PROBLEM STATEMENT =
Note each line where "Blender" appears, and copy it.

Saved data entries =
=-=-=-=-=
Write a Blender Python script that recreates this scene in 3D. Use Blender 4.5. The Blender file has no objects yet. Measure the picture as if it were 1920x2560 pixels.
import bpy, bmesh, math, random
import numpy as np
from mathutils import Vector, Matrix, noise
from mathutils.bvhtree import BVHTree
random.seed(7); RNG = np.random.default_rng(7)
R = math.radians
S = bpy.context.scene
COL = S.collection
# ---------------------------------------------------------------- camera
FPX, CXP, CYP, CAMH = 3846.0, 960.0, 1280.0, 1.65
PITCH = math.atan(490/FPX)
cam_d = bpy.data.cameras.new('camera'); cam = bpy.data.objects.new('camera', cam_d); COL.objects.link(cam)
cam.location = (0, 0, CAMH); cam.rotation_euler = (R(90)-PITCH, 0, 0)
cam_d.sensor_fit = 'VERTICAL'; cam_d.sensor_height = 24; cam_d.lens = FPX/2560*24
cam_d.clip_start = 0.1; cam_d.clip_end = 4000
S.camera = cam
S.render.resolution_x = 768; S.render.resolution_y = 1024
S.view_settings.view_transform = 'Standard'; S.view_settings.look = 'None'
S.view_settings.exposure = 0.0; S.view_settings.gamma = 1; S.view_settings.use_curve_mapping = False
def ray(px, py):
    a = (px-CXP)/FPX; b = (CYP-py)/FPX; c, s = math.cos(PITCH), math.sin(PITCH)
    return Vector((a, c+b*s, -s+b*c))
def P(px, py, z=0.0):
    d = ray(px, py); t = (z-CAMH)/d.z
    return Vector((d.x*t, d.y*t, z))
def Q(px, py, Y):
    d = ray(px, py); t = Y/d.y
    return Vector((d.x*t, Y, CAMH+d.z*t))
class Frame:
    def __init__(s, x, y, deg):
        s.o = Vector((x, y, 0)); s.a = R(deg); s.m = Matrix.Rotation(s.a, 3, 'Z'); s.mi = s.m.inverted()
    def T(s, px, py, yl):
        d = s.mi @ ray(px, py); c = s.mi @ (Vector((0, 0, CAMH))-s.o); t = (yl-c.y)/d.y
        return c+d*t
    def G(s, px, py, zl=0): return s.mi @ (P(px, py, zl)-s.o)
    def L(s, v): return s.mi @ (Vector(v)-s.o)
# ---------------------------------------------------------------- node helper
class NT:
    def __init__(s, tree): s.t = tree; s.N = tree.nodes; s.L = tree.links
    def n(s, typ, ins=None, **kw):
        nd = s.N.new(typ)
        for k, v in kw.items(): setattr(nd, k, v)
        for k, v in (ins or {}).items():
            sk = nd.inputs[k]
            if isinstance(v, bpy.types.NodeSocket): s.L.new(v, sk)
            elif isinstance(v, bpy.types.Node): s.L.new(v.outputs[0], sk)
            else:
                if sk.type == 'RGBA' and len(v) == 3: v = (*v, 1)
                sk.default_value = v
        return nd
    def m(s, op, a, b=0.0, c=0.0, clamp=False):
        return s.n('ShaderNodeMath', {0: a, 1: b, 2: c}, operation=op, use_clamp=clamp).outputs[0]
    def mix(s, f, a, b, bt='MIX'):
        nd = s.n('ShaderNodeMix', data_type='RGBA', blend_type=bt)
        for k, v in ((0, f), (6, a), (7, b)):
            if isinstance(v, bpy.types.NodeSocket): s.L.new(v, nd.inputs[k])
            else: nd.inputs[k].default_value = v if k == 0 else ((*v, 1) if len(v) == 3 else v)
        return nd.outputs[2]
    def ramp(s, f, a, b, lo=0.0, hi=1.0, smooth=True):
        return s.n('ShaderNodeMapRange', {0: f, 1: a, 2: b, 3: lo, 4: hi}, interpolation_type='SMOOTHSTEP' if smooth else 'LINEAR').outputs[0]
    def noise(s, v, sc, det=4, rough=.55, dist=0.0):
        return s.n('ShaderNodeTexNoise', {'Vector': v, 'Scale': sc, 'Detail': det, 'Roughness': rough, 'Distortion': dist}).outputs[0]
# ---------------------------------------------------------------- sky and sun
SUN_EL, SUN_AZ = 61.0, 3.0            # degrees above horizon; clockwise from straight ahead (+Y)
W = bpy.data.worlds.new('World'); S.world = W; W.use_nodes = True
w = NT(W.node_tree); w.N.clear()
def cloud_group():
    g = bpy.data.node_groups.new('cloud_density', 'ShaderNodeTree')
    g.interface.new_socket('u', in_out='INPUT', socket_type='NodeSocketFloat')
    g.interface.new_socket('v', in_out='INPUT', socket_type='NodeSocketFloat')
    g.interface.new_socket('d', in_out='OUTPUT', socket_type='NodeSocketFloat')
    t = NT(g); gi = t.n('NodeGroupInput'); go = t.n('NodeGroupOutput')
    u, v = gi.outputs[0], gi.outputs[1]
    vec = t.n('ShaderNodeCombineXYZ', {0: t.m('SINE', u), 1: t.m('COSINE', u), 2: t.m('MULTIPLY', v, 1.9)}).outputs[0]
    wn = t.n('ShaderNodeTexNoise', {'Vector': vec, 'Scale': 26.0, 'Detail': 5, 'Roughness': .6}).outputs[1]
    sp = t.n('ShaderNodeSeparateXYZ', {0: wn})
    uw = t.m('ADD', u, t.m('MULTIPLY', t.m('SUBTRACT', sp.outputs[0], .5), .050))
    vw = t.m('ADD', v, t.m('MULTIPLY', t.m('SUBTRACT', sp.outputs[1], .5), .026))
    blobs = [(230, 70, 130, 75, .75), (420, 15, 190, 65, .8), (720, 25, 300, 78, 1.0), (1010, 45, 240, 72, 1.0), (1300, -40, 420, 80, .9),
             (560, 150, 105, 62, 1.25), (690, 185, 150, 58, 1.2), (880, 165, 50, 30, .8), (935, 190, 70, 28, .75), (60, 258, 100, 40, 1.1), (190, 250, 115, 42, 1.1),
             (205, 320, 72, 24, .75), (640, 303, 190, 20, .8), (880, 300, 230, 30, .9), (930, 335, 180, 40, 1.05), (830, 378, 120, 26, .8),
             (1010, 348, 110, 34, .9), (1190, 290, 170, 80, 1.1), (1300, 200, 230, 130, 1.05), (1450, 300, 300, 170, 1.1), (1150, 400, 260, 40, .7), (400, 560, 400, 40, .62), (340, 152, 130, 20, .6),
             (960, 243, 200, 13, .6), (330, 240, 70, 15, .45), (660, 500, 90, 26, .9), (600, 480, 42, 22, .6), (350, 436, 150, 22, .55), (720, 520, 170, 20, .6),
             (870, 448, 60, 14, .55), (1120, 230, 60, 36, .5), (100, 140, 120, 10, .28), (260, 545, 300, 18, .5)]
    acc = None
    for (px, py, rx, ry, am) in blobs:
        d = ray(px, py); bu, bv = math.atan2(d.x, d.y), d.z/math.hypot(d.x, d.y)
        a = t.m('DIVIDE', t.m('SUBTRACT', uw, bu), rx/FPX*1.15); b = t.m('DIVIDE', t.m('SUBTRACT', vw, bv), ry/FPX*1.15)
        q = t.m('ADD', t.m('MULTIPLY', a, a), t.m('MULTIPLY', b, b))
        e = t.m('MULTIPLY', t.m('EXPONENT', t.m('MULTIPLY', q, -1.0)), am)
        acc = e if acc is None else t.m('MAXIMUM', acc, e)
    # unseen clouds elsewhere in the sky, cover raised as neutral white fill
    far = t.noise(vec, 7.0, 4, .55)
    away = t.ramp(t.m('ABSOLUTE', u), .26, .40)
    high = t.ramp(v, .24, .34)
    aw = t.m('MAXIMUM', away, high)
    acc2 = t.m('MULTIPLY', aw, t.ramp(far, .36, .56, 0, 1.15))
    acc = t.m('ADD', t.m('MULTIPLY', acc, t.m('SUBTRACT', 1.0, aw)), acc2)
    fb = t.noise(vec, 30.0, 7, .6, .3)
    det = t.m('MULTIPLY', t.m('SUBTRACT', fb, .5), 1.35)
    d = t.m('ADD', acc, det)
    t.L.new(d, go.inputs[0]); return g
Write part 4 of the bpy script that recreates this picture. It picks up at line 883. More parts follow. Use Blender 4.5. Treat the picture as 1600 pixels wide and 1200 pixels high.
=-=-=-=-=
SOLVED EXERCISE =
Write a Blender Python script that recreates this scene in 3D. Use Blender 4.5. The Blender file has no objects yet. Measure the picture as if it were 1920x2560 pixels.
Write part 4 of the bpy script that recreates this picture. It picks up at line 883. More parts follow. Use Blender 4.5. Treat the picture as 1600 pixels wide and 1200 pixels high.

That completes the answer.